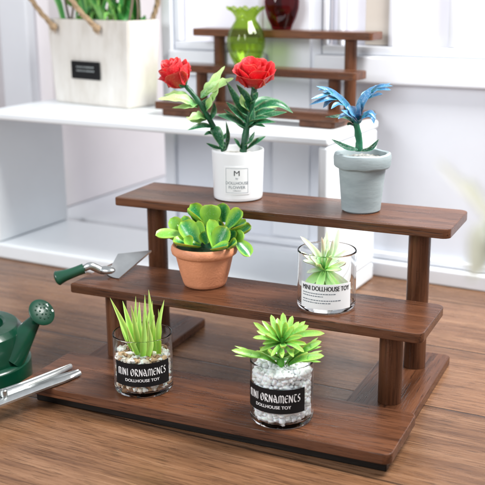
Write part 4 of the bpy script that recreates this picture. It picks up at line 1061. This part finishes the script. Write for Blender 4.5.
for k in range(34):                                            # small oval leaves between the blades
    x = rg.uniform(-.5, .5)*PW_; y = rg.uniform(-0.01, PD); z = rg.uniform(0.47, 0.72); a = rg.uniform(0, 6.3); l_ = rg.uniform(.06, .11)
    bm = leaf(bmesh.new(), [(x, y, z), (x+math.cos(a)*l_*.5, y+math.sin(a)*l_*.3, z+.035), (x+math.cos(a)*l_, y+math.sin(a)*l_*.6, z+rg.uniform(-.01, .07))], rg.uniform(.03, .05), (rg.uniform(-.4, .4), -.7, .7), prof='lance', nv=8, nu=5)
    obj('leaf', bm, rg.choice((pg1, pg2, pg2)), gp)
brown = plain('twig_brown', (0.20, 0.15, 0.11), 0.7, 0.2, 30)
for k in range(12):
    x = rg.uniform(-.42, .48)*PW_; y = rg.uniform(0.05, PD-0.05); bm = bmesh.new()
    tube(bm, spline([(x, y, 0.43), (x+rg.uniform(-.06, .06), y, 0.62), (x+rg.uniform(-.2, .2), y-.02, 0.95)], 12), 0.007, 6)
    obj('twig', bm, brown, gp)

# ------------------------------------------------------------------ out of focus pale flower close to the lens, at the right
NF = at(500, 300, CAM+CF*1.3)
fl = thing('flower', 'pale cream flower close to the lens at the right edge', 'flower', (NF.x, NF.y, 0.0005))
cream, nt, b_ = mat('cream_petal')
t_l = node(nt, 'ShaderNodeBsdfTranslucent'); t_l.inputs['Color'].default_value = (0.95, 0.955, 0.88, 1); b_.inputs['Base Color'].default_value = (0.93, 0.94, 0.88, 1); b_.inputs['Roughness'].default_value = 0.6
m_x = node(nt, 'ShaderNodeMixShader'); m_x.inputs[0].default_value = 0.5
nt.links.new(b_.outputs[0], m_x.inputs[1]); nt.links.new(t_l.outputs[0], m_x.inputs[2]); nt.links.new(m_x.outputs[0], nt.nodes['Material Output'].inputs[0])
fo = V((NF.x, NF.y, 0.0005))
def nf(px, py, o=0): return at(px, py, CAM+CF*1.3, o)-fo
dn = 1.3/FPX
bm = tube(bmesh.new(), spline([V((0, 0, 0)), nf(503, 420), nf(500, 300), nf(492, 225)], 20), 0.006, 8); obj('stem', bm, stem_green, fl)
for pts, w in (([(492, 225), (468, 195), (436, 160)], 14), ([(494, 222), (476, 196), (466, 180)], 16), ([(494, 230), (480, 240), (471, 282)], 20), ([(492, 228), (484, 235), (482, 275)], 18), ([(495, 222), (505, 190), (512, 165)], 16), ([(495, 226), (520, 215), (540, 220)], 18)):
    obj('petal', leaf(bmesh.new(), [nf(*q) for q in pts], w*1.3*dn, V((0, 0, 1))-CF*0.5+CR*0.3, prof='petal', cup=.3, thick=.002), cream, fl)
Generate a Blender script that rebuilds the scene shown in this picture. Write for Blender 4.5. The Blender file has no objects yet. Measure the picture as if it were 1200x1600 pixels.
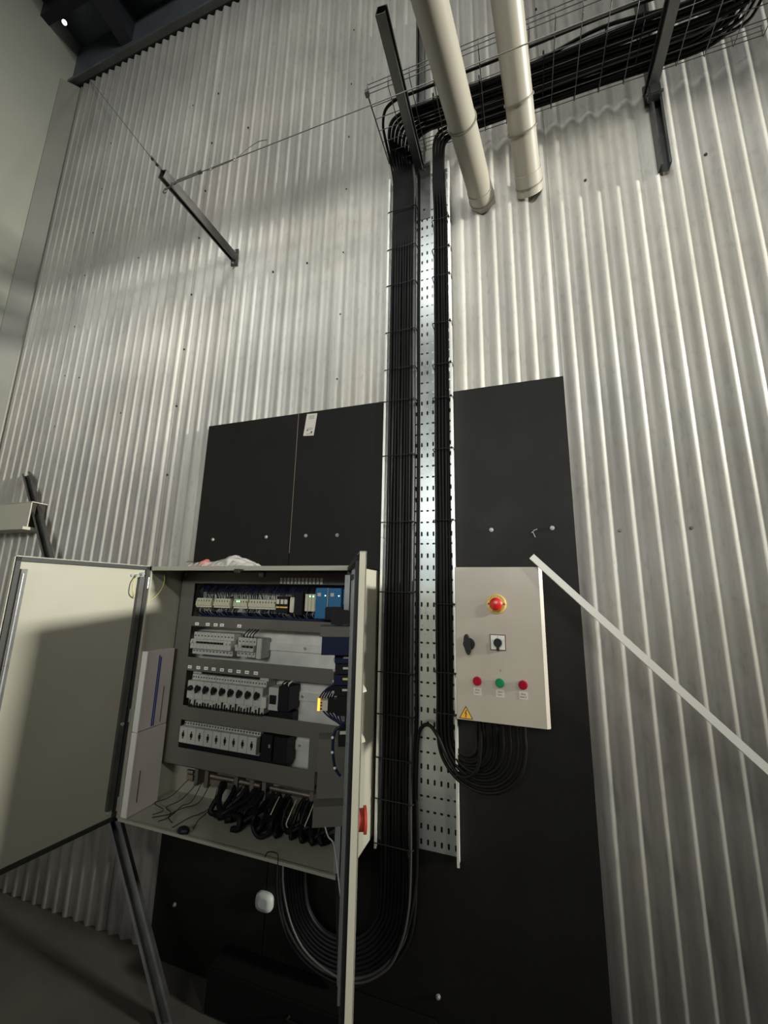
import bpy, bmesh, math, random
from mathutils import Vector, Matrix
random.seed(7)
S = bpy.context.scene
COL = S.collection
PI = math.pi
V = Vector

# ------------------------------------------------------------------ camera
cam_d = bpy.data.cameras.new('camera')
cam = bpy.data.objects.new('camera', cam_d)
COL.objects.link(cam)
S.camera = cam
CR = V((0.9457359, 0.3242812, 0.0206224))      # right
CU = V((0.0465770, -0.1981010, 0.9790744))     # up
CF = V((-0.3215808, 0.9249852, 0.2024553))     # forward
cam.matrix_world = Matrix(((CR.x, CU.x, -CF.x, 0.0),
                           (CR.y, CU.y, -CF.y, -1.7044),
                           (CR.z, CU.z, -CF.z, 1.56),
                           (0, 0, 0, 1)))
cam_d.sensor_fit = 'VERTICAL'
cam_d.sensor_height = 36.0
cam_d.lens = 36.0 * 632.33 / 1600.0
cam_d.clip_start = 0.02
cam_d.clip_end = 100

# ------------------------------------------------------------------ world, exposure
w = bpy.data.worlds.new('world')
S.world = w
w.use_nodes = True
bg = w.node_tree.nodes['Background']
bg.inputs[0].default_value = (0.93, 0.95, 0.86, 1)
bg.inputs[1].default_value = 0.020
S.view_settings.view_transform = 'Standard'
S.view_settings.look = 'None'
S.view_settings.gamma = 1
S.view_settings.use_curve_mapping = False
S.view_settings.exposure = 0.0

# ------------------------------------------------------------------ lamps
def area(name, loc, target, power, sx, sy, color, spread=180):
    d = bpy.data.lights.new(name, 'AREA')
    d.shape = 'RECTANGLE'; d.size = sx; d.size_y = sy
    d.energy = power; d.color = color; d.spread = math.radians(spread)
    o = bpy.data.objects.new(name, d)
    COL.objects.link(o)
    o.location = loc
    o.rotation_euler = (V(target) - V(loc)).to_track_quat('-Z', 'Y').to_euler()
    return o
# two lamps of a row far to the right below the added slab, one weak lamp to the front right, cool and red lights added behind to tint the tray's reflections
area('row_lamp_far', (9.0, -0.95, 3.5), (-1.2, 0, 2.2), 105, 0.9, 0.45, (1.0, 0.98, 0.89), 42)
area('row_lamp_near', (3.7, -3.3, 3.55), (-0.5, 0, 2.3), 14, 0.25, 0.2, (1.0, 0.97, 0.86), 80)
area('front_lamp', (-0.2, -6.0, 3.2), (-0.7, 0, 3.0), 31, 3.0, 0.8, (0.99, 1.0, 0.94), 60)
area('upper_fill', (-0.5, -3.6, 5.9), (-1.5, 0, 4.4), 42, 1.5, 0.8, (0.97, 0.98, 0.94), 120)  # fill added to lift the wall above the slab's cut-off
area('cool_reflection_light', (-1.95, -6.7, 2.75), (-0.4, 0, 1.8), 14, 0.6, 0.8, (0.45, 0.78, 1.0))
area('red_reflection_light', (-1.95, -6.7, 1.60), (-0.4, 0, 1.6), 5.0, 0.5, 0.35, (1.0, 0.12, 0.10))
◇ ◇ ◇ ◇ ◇
* **REQUEST**: Leaving aside the images, write out the entries above word for word.

* **REPLY**:
Write part 4 of the bpy script that recreates this picture. It picks up at line 1061. This part finishes the script. Write for Blender 4.5.
for k in range(34):                                            # small oval leaves between the blades
    x = rg.uniform(-.5, .5)*PW_; y = rg.uniform(-0.01, PD); z = rg.uniform(0.47, 0.72); a = rg.uniform(0, 6.3); l_ = rg.uniform(.06, .11)
    bm = leaf(bmesh.new(), [(x, y, z), (x+math.cos(a)*l_*.5, y+math.sin(a)*l_*.3, z+.035), (x+math.cos(a)*l_, y+math.sin(a)*l_*.6, z+rg.uniform(-.01, .07))], rg.uniform(.03, .05), (rg.uniform(-.4, .4), -.7, .7), prof='lance', nv=8, nu=5)
    obj('leaf', bm, rg.choice((pg1, pg2, pg2)), gp)
brown = plain('twig_brown', (0.20, 0.15, 0.11), 0.7, 0.2, 30)
for k in range(12):
    x = rg.uniform(-.42, .48)*PW_; y = rg.uniform(0.05, PD-0.05); bm = bmesh.new()
    tube(bm, spline([(x, y, 0.43), (x+rg.uniform(-.06, .06), y, 0.62), (x+rg.uniform(-.2, .2), y-.02, 0.95)], 12), 0.007, 6)
    obj('twig', bm, brown, gp)

# ------------------------------------------------------------------ out of focus pale flower close to the lens, at the right
NF = at(500, 300, CAM+CF*1.3)
fl = thing('flower', 'pale cream flower close to the lens at the right edge', 'flower', (NF.x, NF.y, 0.0005))
cream, nt, b_ = mat('cream_petal')
t_l = node(nt, 'ShaderNodeBsdfTranslucent'); t_l.inputs['Color'].default_value = (0.95, 0.955, 0.88, 1); b_.inputs['Base Color'].default_value = (0.93, 0.94, 0.88, 1); b_.inputs['Roughness'].default_value = 0.6
m_x = node(nt, 'ShaderNodeMixShader'); m_x.inputs[0].default_value = 0.5
nt.links.new(b_.outputs[0], m_x.inputs[1]); nt.links.new(t_l.outputs[0], m_x.inputs[2]); nt.links.new(m_x.outputs[0], nt.nodes['Material Output'].inputs[0])
fo = V((NF.x, NF.y, 0.0005))
def nf(px, py, o=0): return at(px, py, CAM+CF*1.3, o)-fo
dn = 1.3/FPX
bm = tube(bmesh.new(), spline([V((0, 0, 0)), nf(503, 420), nf(500, 300), nf(492, 225)], 20), 0.006, 8); obj('stem', bm, stem_green, fl)
for pts, w in (([(492, 225), (468, 195), (436, 160)], 14), ([(494, 222), (476, 196), (466, 180)], 16), ([(494, 230), (480, 240), (471, 282)], 20), ([(492, 228), (484, 235), (482, 275)], 18), ([(495, 222), (505, 190), (512, 165)], 16), ([(495, 226), (520, 215), (540, 220)], 18)):
    obj('petal', leaf(bmesh.new(), [nf(*q) for q in pts], w*1.3*dn, V((0, 0, 1))-CF*0.5+CR*0.3, prof='petal', cup=.3, thick=.002), cream, fl)
Generate a Blender script that rebuilds the scene shown in this picture. Write for Blender 4.5. The Blender file has no objects yet. Measure the picture as if it were 1200x1600 pixels.
import bpy, bmesh, math, random
from mathutils import Vector, Matrix
random.seed(7)
S = bpy.context.scene
COL = S.collection
PI = math.pi
V = Vector

# ------------------------------------------------------------------ camera
cam_d = bpy.data.cameras.new('camera')
cam = bpy.data.objects.new('camera', cam_d)
COL.objects.link(cam)
S.camera = cam
CR = V((0.9457359, 0.3242812, 0.0206224))      # right
CU = V((0.0465770, -0.1981010, 0.9790744))     # up
CF = V((-0.3215808, 0.9249852, 0.2024553))     # forward
cam.matrix_world = Matrix(((CR.x, CU.x, -CF.x, 0.0),
                           (CR.y, CU.y, -CF.y, -1.7044),
                           (CR.z, CU.z, -CF.z, 1.56),
                           (0, 0, 0, 1)))
cam_d.sensor_fit = 'VERTICAL'
cam_d.sensor_height = 36.0
cam_d.lens = 36.0 * 632.33 / 1600.0
cam_d.clip_start = 0.02
cam_d.clip_end = 100

# ------------------------------------------------------------------ world, exposure
w = bpy.data.worlds.new('world')
S.world = w
w.use_nodes = True
bg = w.node_tree.nodes['Background']
bg.inputs[0].default_value = (0.93, 0.95, 0.86, 1)
bg.inputs[1].default_value = 0.020
S.view_settings.view_transform = 'Standard'
S.view_settings.look = 'None'
S.view_settings.gamma = 1
S.view_settings.use_curve_mapping = False
S.view_settings.exposure = 0.0

# ------------------------------------------------------------------ lamps
def area(name, loc, target, power, sx, sy, color, spread=180):
    d = bpy.data.lights.new(name, 'AREA')
    d.shape = 'RECTANGLE'; d.size = sx; d.size_y = sy
    d.energy = power; d.color = color; d.spread = math.radians(spread)
    o = bpy.data.objects.new(name, d)
    COL.objects.link(o)
    o.location = loc
    o.rotation_euler = (V(target) - V(loc)).to_track_quat('-Z', 'Y').to_euler()
    return o
# two lamps of a row far to the right below the added slab, one weak lamp to the front right, cool and red lights added behind to tint the tray's reflections
area('row_lamp_far', (9.0, -0.95, 3.5), (-1.2, 0, 2.2), 105, 0.9, 0.45, (1.0, 0.98, 0.89), 42)
area('row_lamp_near', (3.7, -3.3, 3.55), (-0.5, 0, 2.3), 14, 0.25, 0.2, (1.0, 0.97, 0.86), 80)
area('front_lamp', (-0.2, -6.0, 3.2), (-0.7, 0, 3.0), 31, 3.0, 0.8, (0.99, 1.0, 0.94), 60)
area('upper_fill', (-0.5, -3.6, 5.9), (-1.5, 0, 4.4), 42, 1.5, 0.8, (0.97, 0.98, 0.94), 120)  # fill added to lift the wall above the slab's cut-off
area('cool_reflection_light', (-1.95, -6.7, 2.75), (-0.4, 0, 1.8), 14, 0.6, 0.8, (0.45, 0.78, 1.0))
area('red_reflection_light', (-1.95, -6.7, 1.60), (-0.4, 0, 1.6), 5.0, 0.5, 0.35, (1.0, 0.12, 0.10))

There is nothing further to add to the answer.